Under the current plan, no lane reductions will occur. Instead, the focus has shifted to promoting street safety by widening shoulders and shortening crosswalk distances. This final concept was informed by public comments at Town Board meetings and more than 60 separate meetings with homeowners and businesses this year.
Complete Streets is part of a larger initiative to create safer streets in town. Another sidewalk renovation project on a separate, mile-long stretch of Delaware Avenue between Cherry Avenue and Adams Street will go out to bid in 2025, with construction slated for 2026.
This mile-long project is a $6.6 million effort, covered almost entirely by state grants, with the town responsible for 8% of the total cost.
These two construction projects continue the trend of sidewalk improvements along Delaware Avenue, begun by the Hamlet Streetscape Enhancement project in 2017. CHA Consulting, which secured the Complete Streets project, also worked on the Enhancement.
More than a half-mile of sidewalks added during the Enhancement between Elsmere Avenue and Adams Street will now be extended on both sides—with Complete Streets covering a 1.3-mile stretch to the east of Elsmere Avenue, and the planned westward mile-long expansion from Adams Street to Cherry Avenue.
“Over the years, we’ve pieced together three grants to completely redesign Delaware Ave.,” said Bethlehem’s Director of Planning Robert Leslie.
Once the Complete Streets construction is finished, the state Department of Transportation will reassess the speed limit along the Delmar section of Delaware Avenue.
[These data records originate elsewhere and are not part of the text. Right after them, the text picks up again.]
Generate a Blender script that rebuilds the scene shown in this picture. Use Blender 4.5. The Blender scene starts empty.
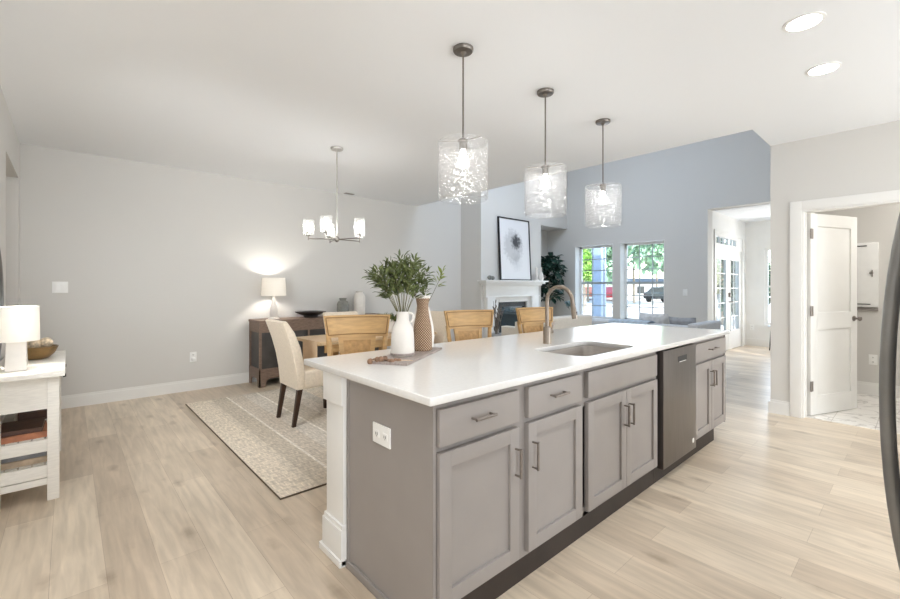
import bpy, bmesh, math, random
from mathutils import Vector, Matrix
random.seed(7)
S = bpy.context.scene
COL = S.collection
PI = math.pi

# ------------------------------------------------------------------ camera, world, sun, daylight and added fill lamps, exposure
cam_d = bpy.data.cameras.new('camera')
cam = bpy.data.objects.new('camera', cam_d); COL.objects.link(cam)
F_PX = 426.0
cam_d.sensor_fit = 'HORIZONTAL'; cam_d.sensor_width = 36.0
cam_d.lens = F_PX / 900.0 * 36.0
cam_d.shift_y = (286.0 - 299.5) / 900.0
cam_d.clip_start = 0.02; cam_d.clip_end = 300
cam.location = (0, 0, 1.30)
cam.rotation_euler = (PI / 2, 0, math.radians(48.1 - 90))
S.camera = cam

S.view_settings.view_transform = 'Standard'
S.view_settings.look = 'None'
S.view_settings.gamma = 1.0
S.view_settings.use_curve_mapping = False
S.view_settings.exposure = 0.48
S.cycles.use_denoising = True
S.cycles.max_bounces = 14
S.cycles.diffuse_bounces = 7
S.cycles.glossy_bounces = 5
S.cycles.transparent_max_bounces = 24
S.cycles.sample_clamp_indirect = 6.0
S.cycles.caustics_reflective = False
S.cycles.caustics_refractive = False

W = bpy.data.worlds.new('world'); S.world = W; W.use_nodes = True
wn = W.node_tree.nodes; wl = W.node_tree.links
sky = wn.new('ShaderNodeTexSky'); sky.sky_type = 'NISHITA'; sky.sun_disc = False
sky.sun_elevation = math.radians(48); sky.sun_rotation = math.radians(200)
wn['Background'].inputs['Strength'].default_value = 0.68
wl.new(sky.outputs[0], wn['Background'].inputs['Color'])

sun_d = bpy.data.lights.new('sun', 'SUN'); sun_d.energy = 5.5; sun_d.angle = 0.01; sun_d.color = (1, .96, .9)
sun = bpy.data.objects.new('sun', sun_d); COL.objects.link(sun)
sun.rotation_euler = (math.radians(40), 0, math.radians(-35))   # high, from behind the house: no patch enters the rooms

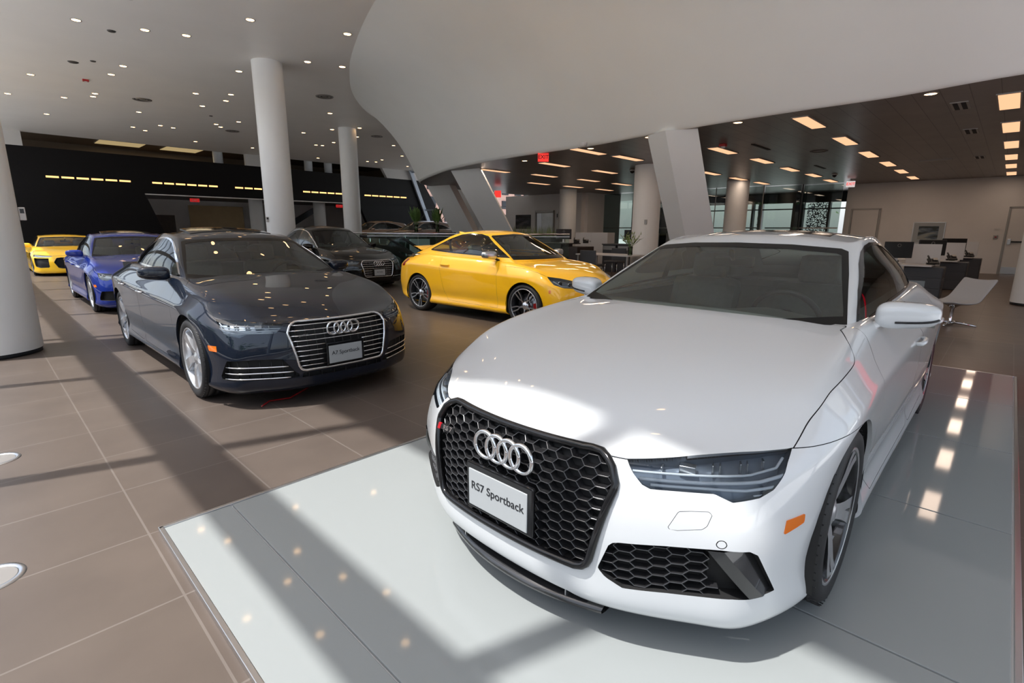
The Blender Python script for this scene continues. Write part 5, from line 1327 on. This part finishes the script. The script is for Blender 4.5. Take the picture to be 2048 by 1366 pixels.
tag(MB().box((15.75, 1.42, .40), (.6, .5, .78)).obj('low_cabinet', M['white_lam']), 'white cabinet carrying the half hidden monitor', 'cabinet')
station_desk(20.6, .90, 'farthest workstation desk nearest the fire door', 'farthest'); monitor(18.3, 1.12, .82, R45, 'black monitor top peeking over the middle white privacy panel', False); desk_phone(20.35, .85, .752, R45, 'black desk phone on the farthest workstation desk')
tag(MB().box((18.3, 1.18, .41), (.6, .45, .80)).obj('low_cabinet', M['white_lam']), 'white cabinet behind the middle workstation desk', 'cabinet')

# lounge chair
t = empty('lounge_chair', (10.75, .50, 0), math.radians(-38), 'grey angular lounge chair on a steel cross base', 'chair')
prof = [(-.40, .405), (-.34, .385), (-.1, .36), (.06, .37), (.14, .42), (.22, .53), (.34, .69), (.37, .735)]
mb = MB(); pr = [Vector((a, 0, b)) for a, b in prof]
for s0, s1 in ((0, 1),):
    V = []; n = len(prof)
    for i, (a, b) in enumerate(prof):
        w = .30 if i < 4 else .27
        for yy, dz in ((-w, .02), (-w*.6, .0), (0, -.012), (w*.6, 0.), (w, .02)): V.append((a, yy, b+dz))
    F = [(i*5+j, (i+1)*5+j, (i+1)*5+j+1, i*5+j+1) for i in range(n-1) for j in range(4)]
    mb.add(V, F, True)
sh = mb.obj('shell', M['chair_shell'], t); md = sh.modifiers.new('thick', 'SOLIDIFY'); md.thickness = .03; md2 = sh.modifiers.new('sub', 'SUBSURF'); md2.levels = 2; md2.render_levels = 2
MB().lathe([(.13, .345), (.10, .32), (.03, .27), (.022, .05), (.04, .03)], 20, Matrix.Translation((-.05, 0, 0))).obj('pedestal', M['chrome'], t)
for k in range(4):
    a = k*PI/2 + .5; MB().tube([(-.05, 0, .045), (-.05+.18*math.cos(a), .18*math.sin(a), .035), (-.05+.33*math.cos(a), .33*math.sin(a), .016)], [.022, .018, .013], 8).obj('base_arm', M['chrome'], t)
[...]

The DOT is currently negotiating land acquisition with nine property owners near Snowden Avenue to accommodate road widening.
While no livestream of the information session will be available, Leslie is working to secure a recording of the presentation for upload to the project’s website. The completed concept plans and a recording of Leslie’s July presentation to the Town Board can currently be viewed at delavecompletestreets.com.